Data block:
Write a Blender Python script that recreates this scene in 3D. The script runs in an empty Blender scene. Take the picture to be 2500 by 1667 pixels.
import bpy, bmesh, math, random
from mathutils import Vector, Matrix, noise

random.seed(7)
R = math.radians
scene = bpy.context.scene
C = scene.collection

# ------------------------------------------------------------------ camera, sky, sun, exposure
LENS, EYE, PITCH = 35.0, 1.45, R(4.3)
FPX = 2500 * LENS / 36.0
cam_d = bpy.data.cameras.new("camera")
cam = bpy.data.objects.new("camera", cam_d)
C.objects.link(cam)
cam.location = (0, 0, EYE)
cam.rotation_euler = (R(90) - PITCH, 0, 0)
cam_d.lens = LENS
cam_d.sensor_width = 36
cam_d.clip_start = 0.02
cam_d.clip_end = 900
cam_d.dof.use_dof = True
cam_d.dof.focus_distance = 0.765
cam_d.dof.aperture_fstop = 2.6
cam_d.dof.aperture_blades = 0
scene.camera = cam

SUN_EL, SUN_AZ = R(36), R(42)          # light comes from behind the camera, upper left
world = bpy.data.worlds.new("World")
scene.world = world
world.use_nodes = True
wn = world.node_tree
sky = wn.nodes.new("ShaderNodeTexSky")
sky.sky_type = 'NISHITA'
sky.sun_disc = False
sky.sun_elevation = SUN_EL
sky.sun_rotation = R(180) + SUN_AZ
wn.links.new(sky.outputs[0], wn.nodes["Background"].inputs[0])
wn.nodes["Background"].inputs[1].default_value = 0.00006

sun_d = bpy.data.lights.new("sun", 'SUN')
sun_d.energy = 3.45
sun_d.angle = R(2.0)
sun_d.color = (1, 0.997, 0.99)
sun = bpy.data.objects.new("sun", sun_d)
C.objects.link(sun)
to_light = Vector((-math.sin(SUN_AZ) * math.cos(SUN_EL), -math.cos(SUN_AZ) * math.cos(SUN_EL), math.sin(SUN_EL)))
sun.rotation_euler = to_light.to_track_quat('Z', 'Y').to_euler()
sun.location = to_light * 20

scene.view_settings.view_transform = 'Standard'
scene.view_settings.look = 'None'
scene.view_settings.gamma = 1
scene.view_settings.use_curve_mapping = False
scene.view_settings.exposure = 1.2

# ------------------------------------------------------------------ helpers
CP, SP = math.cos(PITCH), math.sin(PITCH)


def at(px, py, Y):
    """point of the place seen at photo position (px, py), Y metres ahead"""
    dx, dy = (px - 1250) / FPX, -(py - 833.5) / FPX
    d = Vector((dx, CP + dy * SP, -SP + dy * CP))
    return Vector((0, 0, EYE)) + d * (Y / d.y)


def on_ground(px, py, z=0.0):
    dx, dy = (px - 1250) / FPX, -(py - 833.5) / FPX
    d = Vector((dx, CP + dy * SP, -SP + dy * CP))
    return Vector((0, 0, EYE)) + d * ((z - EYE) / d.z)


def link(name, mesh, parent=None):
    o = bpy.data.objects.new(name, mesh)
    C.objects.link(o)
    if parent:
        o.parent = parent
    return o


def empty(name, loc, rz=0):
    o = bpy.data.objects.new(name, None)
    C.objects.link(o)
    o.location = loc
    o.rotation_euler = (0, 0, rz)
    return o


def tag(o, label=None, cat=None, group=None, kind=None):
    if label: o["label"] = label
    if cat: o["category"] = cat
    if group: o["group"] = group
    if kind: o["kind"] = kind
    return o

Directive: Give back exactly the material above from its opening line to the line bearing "scene.camera = cam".

Written reply:
Write a Blender Python script that recreates this scene in 3D. The script runs in an empty Blender scene. Take the picture to be 2500 by 1667 pixels.
import bpy, bmesh, math, random
from mathutils import Vector, Matrix, noise

random.seed(7)
R = math.radians
scene = bpy.context.scene
C = scene.collection

# ------------------------------------------------------------------ camera, sky, sun, exposure
LENS, EYE, PITCH = 35.0, 1.45, R(4.3)
FPX = 2500 * LENS / 36.0
cam_d = bpy.data.cameras.new("camera")
cam = bpy.data.objects.new("camera", cam_d)
C.objects.link(cam)
cam.location = (0, 0, EYE)
cam.rotation_euler = (R(90) - PITCH, 0, 0)
cam_d.lens = LENS
cam_d.sensor_width = 36
cam_d.clip_start = 0.02
cam_d.clip_end = 900
cam_d.dof.use_dof = True
cam_d.dof.focus_distance = 0.765
cam_d.dof.aperture_fstop = 2.6
cam_d.dof.aperture_blades = 0
scene.camera = cam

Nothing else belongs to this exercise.